Erika Johansen’s “Tearling” trilogy, which begins publication next summer, is “set three centuries after a small portion of the human race has populated a land mass that mysteriously emerged in the wake of an environmental catastrophe,” according to HarperCollins’ press release.

Watson will play an idealistic 19-year-old princess, Kelsea Glynn, “who must reclaim her deceased mother’s throne and redeem her kingdom, the Tearling, from forces of corruption and [the] dark magic of the Red Queen, the sorceress-tyrant of the neighboring country, Mortmesne.” 

Announced yesterday in Variety, the news was timed, perhaps, to coincide with the release today of “The Bling Ring.” Although Sofia Coppola’s fable about celebrity envy, the pitfalls of social media, and teenage alienation is an ensemble film, Watson gives its most sophisticated performance as the most egotistical of the Valley girls who burgle the homes (specifically the wardrobes) of such stars as Paris Hilton and Lindsay Lohan.

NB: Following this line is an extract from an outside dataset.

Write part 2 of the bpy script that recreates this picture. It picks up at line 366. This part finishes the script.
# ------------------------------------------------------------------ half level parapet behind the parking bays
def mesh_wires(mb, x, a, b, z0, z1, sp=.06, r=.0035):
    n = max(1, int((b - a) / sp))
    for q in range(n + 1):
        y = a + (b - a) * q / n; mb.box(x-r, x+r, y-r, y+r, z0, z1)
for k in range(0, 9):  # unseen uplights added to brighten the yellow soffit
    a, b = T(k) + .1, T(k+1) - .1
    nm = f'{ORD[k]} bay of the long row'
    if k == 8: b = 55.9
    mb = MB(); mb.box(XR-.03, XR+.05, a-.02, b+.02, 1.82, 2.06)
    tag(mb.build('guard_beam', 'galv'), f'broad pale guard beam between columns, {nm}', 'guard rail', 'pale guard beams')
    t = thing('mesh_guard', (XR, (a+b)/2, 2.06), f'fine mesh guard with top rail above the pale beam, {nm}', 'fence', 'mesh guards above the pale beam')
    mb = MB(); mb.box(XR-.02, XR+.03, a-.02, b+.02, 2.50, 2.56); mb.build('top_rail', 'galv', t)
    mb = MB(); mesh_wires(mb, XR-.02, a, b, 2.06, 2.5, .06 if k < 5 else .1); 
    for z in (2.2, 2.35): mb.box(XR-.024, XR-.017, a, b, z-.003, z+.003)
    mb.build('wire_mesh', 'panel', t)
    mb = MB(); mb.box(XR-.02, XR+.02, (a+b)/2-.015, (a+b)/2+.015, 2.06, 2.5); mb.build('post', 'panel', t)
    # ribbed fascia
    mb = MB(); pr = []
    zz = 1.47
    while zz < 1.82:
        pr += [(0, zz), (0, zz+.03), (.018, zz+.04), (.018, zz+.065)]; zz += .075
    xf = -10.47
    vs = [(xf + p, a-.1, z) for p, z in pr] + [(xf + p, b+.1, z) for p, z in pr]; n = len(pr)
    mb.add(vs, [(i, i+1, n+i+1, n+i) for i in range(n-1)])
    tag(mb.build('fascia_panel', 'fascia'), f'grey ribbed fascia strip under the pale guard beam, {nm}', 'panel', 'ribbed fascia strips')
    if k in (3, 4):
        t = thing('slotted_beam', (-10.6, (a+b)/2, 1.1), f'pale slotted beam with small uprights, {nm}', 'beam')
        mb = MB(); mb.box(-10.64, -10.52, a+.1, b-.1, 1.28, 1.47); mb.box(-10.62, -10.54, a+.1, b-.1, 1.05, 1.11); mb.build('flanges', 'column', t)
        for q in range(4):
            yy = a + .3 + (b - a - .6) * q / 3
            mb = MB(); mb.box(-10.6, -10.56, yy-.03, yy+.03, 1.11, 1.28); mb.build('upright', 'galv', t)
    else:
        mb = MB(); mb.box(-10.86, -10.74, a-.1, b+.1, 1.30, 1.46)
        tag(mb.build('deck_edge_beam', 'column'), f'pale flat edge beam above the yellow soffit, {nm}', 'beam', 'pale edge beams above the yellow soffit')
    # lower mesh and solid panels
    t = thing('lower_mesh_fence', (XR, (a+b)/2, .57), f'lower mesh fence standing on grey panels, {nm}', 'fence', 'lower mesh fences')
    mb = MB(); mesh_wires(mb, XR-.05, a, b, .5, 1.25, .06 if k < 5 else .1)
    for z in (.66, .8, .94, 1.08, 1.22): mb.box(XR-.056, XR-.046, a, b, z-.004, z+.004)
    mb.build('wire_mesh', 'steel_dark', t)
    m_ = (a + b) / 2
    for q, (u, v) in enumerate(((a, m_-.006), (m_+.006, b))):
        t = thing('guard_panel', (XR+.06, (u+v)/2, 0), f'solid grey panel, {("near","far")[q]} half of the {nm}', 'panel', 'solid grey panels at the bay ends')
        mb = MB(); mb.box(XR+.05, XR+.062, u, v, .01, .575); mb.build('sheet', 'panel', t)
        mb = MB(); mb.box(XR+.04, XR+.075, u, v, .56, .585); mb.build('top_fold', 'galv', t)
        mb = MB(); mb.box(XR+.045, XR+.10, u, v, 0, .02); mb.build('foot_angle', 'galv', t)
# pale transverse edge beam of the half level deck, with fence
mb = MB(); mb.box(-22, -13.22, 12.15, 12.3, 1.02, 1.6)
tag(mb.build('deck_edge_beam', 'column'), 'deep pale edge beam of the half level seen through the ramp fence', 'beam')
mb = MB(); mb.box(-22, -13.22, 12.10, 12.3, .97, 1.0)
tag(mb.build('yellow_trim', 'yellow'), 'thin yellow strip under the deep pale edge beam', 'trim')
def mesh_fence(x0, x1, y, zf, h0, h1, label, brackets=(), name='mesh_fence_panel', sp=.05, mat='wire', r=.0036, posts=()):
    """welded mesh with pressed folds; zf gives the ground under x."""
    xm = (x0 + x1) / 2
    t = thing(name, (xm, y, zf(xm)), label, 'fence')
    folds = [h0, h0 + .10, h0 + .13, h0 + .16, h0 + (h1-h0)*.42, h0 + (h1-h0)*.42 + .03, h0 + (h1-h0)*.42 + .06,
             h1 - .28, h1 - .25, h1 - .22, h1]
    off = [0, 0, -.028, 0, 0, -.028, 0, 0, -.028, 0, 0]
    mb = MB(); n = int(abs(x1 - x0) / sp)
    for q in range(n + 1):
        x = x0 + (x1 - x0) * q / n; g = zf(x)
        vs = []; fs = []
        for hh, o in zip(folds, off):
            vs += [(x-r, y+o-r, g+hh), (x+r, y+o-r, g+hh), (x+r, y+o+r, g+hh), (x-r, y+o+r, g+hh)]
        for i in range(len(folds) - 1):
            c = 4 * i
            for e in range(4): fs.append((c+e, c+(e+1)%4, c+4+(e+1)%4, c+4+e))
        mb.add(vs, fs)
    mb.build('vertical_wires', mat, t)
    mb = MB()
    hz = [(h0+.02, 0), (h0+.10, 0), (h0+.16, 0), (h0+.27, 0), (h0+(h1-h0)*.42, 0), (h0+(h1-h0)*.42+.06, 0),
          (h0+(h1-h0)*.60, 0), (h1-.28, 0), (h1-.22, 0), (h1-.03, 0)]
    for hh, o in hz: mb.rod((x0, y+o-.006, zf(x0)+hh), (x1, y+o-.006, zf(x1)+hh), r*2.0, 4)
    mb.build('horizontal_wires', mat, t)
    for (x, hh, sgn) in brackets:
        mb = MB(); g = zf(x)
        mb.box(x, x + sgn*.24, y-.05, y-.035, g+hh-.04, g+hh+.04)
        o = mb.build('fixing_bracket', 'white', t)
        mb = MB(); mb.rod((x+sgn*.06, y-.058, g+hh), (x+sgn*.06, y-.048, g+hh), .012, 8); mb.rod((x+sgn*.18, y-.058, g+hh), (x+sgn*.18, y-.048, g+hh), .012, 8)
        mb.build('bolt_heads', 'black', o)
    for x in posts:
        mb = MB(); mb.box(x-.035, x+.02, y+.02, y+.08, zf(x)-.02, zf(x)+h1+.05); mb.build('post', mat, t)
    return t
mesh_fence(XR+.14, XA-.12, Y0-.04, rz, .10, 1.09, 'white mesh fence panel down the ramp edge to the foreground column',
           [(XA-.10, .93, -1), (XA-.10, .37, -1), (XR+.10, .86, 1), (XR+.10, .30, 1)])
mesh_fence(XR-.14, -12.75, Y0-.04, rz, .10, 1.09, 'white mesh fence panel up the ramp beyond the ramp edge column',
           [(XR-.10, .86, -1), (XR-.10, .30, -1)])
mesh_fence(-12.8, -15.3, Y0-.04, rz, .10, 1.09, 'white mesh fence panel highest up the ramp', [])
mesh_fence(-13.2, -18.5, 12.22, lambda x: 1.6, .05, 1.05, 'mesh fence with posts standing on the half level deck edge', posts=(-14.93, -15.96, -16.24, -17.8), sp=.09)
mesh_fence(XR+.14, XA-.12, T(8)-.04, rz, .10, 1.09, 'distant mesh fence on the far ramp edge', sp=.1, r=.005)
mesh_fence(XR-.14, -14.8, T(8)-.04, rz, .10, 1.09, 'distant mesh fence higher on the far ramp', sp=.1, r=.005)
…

Her character, Nicki, is based on Alexis Neiers, who parlayed her notoriety as one of the burglars into a short-lived reality show and spent five days of her month-long prison sentence in a cell next to Lohan’s. Watson occupies the film’s hall of mirrors with convincingly snotty aplomb; it’s a knowing portrayal of a delusional young woman, as good as her work as the jilted wardrobe assistant in “My Week With Marilyn.”

It also continues the cautious sexualization of 23-year-old Watson’s post-Hermione persona  a subject of fascination for the tabloids and trashier websites  begun in “The Perks of Being a Wallflower.” The Bling Ring” has Nicki briefly do a pole dance (so bored its mocking) in Paris Hilton’s nightclub-themed rec room and also protrude her tongue lasciviously during a disco scene.

An elegant fashion icon and poised talk-show guest, Watson meanwhile plays a cursing, axe-wielding version of herself in the apocalypse comedy “This Is the End.” She is clearly a good sport. Hermione Granger is dead, long live the princess. Hopefully, “Kelsea Glynn” will partake of her wit.